I finished three books on my summer reading list.
Dream Apartment by Lisa Olstein*. 5 stars. Stunning. I borrowed an e-book from the library and would love to have a paper copy to mark up.
Enter Ghost by Isabella Hammad*. 4 stars. For whatever reason, this was a bit of a slog for me, even though I did like it. I chose this for the “on Palestine” prompt; the story follows Sonia, a British actor returning to her family’s native Palestine for a vacation and finding herself involved in a production of Hamlet. Hammad is concise and not overly lyrical but still pulls off richly layered scenes. I think I got lost a bit in the Shakespeare references and the particularities of the political situation in Palestine. I could see myself rereading this one, it’s worthy!

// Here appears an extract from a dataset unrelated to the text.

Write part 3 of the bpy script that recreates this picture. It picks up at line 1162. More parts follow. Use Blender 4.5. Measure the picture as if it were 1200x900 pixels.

In Limbo by Deb Jj Lee*. 5 stars. I read this in one or two sittings, it was fantastic. Lee’s artwork is so realistic in some places I found myself staring, trying to figure out if they had incorporated photographs in some panels. (As far as I found tell, no.) Recommended for anyone who has felt invisible.
I’m currently reading Margo Jefferson’s Constructing a Nervous System* and hoping to finish that this week.
*links are bookshop.org affiliate links.
I think I’m on a no-buy/ low-buy journey and part of that is finishing projects languishing in my office. I was moving things around last week and found a quilt I started in 2022. It was like, 90% quilted and I had already prepped the binding.
I had stopped working on it, I think, because my machine was acting up. (It did get a tune-up around that time.) And also I was frustrated with the pattern instructions, which were not written in a way that was super clear to me (I should’ve known better, as I’d previously clocked the pattern-writer as someone who is great at ideas/ execution but maybe light on the technical aspects).
Anyway, I decided to just finish it, knowing it wouldn’t be the most beautiful perfect quilt ever made, but that it would get out of my office and maybe be used in some way instead of collecting dust.
I botched the binding (again, the instructions), but the quilt doesn’t look too terrible after I snipped all the loose threads and machine washed and dried it. It’s now on the back of the couch in the playroom, where I often like to sit, and I’m looking forward to using it.
a little accountability for the week ahead.
It’s another busy week of chauffeuring my kids around, and I hope I’m aiming low with my weekly actions. I’d love to find myself reading in the hammock at some point.